The task
Write out each line exactly as it stands, please.

Information provided

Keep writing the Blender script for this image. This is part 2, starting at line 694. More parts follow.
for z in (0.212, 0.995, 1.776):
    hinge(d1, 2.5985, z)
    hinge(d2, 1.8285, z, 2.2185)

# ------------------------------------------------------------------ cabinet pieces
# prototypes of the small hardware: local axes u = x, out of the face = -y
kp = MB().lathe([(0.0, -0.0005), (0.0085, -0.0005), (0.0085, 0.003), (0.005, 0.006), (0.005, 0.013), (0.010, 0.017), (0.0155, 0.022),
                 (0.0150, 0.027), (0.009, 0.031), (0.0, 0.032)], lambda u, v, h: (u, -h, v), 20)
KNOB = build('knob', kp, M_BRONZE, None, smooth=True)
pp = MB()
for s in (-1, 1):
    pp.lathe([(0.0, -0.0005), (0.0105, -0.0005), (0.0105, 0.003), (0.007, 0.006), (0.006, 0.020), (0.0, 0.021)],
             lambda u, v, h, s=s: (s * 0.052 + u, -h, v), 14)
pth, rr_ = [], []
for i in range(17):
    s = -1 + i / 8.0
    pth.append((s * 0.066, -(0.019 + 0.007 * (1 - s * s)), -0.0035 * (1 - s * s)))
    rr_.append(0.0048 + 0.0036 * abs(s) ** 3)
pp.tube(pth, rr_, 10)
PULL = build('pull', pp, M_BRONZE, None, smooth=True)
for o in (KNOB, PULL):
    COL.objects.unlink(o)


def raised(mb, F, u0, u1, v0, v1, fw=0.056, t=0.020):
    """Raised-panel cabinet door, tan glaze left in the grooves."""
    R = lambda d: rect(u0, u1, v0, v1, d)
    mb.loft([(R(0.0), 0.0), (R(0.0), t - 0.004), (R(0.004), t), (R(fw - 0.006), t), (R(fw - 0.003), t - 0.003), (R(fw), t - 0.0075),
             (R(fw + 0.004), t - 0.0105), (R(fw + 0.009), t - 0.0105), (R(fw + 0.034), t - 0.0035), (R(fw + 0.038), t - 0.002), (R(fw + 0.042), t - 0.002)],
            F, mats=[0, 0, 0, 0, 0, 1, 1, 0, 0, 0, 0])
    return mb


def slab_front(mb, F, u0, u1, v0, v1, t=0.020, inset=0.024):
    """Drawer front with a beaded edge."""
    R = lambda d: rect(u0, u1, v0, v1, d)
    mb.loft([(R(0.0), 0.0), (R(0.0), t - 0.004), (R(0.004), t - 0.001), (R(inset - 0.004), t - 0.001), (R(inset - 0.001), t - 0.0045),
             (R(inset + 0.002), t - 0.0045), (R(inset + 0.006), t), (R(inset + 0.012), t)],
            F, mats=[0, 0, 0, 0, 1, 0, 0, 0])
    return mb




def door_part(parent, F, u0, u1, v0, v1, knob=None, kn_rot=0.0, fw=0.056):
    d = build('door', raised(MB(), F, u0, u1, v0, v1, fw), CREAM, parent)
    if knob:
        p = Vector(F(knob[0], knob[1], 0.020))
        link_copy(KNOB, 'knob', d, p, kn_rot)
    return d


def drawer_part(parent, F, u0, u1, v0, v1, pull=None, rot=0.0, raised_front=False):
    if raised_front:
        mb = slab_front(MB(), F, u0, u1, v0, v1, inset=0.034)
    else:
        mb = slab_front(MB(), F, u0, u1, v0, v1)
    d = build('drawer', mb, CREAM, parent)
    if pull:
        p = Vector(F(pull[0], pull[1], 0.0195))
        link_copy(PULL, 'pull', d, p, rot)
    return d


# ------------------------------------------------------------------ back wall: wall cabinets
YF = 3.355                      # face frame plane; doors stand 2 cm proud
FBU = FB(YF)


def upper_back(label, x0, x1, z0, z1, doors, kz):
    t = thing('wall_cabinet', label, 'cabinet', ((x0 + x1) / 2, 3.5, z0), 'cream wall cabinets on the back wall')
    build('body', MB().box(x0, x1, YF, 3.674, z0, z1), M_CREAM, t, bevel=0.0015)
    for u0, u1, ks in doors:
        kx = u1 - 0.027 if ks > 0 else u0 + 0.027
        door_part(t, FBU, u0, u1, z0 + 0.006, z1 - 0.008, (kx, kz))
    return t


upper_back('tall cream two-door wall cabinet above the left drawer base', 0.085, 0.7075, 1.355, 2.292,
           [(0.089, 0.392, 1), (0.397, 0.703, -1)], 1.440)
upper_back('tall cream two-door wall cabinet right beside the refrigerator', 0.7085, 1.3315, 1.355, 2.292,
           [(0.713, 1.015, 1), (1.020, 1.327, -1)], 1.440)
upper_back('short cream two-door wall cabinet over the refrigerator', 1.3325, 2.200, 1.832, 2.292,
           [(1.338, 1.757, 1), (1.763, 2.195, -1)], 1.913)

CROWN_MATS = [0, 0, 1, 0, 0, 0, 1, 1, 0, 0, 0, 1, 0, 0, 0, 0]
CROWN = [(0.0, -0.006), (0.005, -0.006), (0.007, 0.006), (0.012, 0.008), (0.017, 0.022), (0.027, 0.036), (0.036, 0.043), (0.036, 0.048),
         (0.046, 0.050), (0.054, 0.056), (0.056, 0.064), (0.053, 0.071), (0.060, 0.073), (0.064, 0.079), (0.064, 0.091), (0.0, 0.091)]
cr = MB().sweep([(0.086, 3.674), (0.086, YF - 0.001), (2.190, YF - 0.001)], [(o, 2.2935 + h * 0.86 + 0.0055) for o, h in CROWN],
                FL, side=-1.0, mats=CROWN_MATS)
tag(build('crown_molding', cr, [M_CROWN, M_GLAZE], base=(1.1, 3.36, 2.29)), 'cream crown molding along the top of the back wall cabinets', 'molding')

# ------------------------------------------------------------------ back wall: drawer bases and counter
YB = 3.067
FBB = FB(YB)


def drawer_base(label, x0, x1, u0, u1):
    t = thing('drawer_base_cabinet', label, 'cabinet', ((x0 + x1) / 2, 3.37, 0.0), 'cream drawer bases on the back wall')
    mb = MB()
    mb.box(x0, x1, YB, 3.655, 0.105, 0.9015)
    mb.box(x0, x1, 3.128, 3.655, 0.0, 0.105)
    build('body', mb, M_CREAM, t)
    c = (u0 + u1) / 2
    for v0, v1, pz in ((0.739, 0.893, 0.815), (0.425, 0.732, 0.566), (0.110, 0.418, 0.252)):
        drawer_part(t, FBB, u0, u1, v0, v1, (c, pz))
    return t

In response
Keep writing the Blender script for this image. This is part 2, starting at line 694. More parts follow.
for z in (0.212, 0.995, 1.776):
    hinge(d1, 2.5985, z)
    hinge(d2, 1.8285, z, 2.2185)

# ------------------------------------------------------------------ cabinet pieces
# prototypes of the small hardware: local axes u = x, out of the face = -y
kp = MB().lathe([(0.0, -0.0005), (0.0085, -0.0005), (0.0085, 0.003), (0.005, 0.006), (0.005, 0.013), (0.010, 0.017), (0.0155, 0.022),
                 (0.0150, 0.027), (0.009, 0.031), (0.0, 0.032)], lambda u, v, h: (u, -h, v), 20)
KNOB = build('knob', kp, M_BRONZE, None, smooth=True)
pp = MB()
for s in (-1, 1):
    pp.lathe([(0.0, -0.0005), (0.0105, -0.0005), (0.0105, 0.003), (0.007, 0.006), (0.006, 0.020), (0.0, 0.021)],
             lambda u, v, h, s=s: (s * 0.052 + u, -h, v), 14)
pth, rr_ = [], []
for i in range(17):
    s = -1 + i / 8.0
    pth.append((s * 0.066, -(0.019 + 0.007 * (1 - s * s)), -0.0035 * (1 - s * s)))
    rr_.append(0.0048 + 0.0036 * abs(s) ** 3)
pp.tube(pth, rr_, 10)
PULL = build('pull', pp, M_BRONZE, None, smooth=True)
for o in (KNOB, PULL):
    COL.objects.unlink(o)


def raised(mb, F, u0, u1, v0, v1, fw=0.056, t=0.020):
    """Raised-panel cabinet door, tan glaze left in the grooves."""
    R = lambda d: rect(u0, u1, v0, v1, d)
    mb.loft([(R(0.0), 0.0), (R(0.0), t - 0.004), (R(0.004), t), (R(fw - 0.006), t), (R(fw - 0.003), t - 0.003), (R(fw), t - 0.0075),
             (R(fw + 0.004), t - 0.0105), (R(fw + 0.009), t - 0.0105), (R(fw + 0.034), t - 0.0035), (R(fw + 0.038), t - 0.002), (R(fw + 0.042), t - 0.002)],
            F, mats=[0, 0, 0, 0, 0, 1, 1, 0, 0, 0, 0])
    return mb


def slab_front(mb, F, u0, u1, v0, v1, t=0.020, inset=0.024):
    """Drawer front with a beaded edge."""
    R = lambda d: rect(u0, u1, v0, v1, d)
    mb.loft([(R(0.0), 0.0), (R(0.0), t - 0.004), (R(0.004), t - 0.001), (R(inset - 0.004), t - 0.001), (R(inset - 0.001), t - 0.0045),
             (R(inset + 0.002), t - 0.0045), (R(inset + 0.006), t), (R(inset + 0.012), t)],
            F, mats=[0, 0, 0, 0, 1, 0, 0, 0])
    return mb




def door_part(parent, F, u0, u1, v0, v1, knob=None, kn_rot=0.0, fw=0.056):
    d = build('door', raised(MB(), F, u0, u1, v0, v1, fw), CREAM, parent)
    if knob:
        p = Vector(F(knob[0], knob[1], 0.020))
        link_copy(KNOB, 'knob', d, p, kn_rot)
    return d


def drawer_part(parent, F, u0, u1, v0, v1, pull=None, rot=0.0, raised_front=False):
    if raised_front:
        mb = slab_front(MB(), F, u0, u1, v0, v1, inset=0.034)
    else:
        mb = slab_front(MB(), F, u0, u1, v0, v1)
    d = build('drawer', mb, CREAM, parent)
    if pull:
        p = Vector(F(pull[0], pull[1], 0.0195))
        link_copy(PULL, 'pull', d, p, rot)
    return d


# ------------------------------------------------------------------ back wall: wall cabinets
YF = 3.355                      # face frame plane; doors stand 2 cm proud
FBU = FB(YF)


def upper_back(label, x0, x1, z0, z1, doors, kz):
    t = thing('wall_cabinet', label, 'cabinet', ((x0 + x1) / 2, 3.5, z0), 'cream wall cabinets on the back wall')
    build('body', MB().box(x0, x1, YF, 3.674, z0, z1), M_CREAM, t, bevel=0.0015)
    for u0, u1, ks in doors:
        kx = u1 - 0.027 if ks > 0 else u0 + 0.027
        door_part(t, FBU, u0, u1, z0 + 0.006, z1 - 0.008, (kx, kz))
    return t


upper_back('tall cream two-door wall cabinet above the left drawer base', 0.085, 0.7075, 1.355, 2.292,
           [(0.089, 0.392, 1), (0.397, 0.703, -1)], 1.440)
upper_back('tall cream two-door wall cabinet right beside the refrigerator', 0.7085, 1.3315, 1.355, 2.292,
           [(0.713, 1.015, 1), (1.020, 1.327, -1)], 1.440)
upper_back('short cream two-door wall cabinet over the refrigerator', 1.3325, 2.200, 1.832, 2.292,
           [(1.338, 1.757, 1), (1.763, 2.195, -1)], 1.913)

CROWN_MATS = [0, 0, 1, 0, 0, 0, 1, 1, 0, 0, 0, 1, 0, 0, 0, 0]
CROWN = [(0.0, -0.006), (0.005, -0.006), (0.007, 0.006), (0.012, 0.008), (0.017, 0.022), (0.027, 0.036), (0.036, 0.043), (0.036, 0.048),
         (0.046, 0.050), (0.054, 0.056), (0.056, 0.064), (0.053, 0.071), (0.060, 0.073), (0.064, 0.079), (0.064, 0.091), (0.0, 0.091)]
cr = MB().sweep([(0.086, 3.674), (0.086, YF - 0.001), (2.190, YF - 0.001)], [(o, 2.2935 + h * 0.86 + 0.0055) for o, h in CROWN],
                FL, side=-1.0, mats=CROWN_MATS)
tag(build('crown_molding', cr, [M_CROWN, M_GLAZE], base=(1.1, 3.36, 2.29)), 'cream crown molding along the top of the back wall cabinets', 'molding')

# ------------------------------------------------------------------ back wall: drawer bases and counter
YB = 3.067
FBB = FB(YB)


def drawer_base(label, x0, x1, u0, u1):
    t = thing('drawer_base_cabinet', label, 'cabinet', ((x0 + x1) / 2, 3.37, 0.0), 'cream drawer bases on the back wall')
    mb = MB()
    mb.box(x0, x1, YB, 3.655, 0.105, 0.9015)
    mb.box(x0, x1, 3.128, 3.655, 0.0, 0.105)
    build('body', mb, M_CREAM, t)
    c = (u0 + u1) / 2
    for v0, v1, pz in ((0.739, 0.893, 0.815), (0.425, 0.732, 0.566), (0.110, 0.418, 0.252)):
        drawer_part(t, FBB, u0, u1, v0, v1, (c, pz))
    return t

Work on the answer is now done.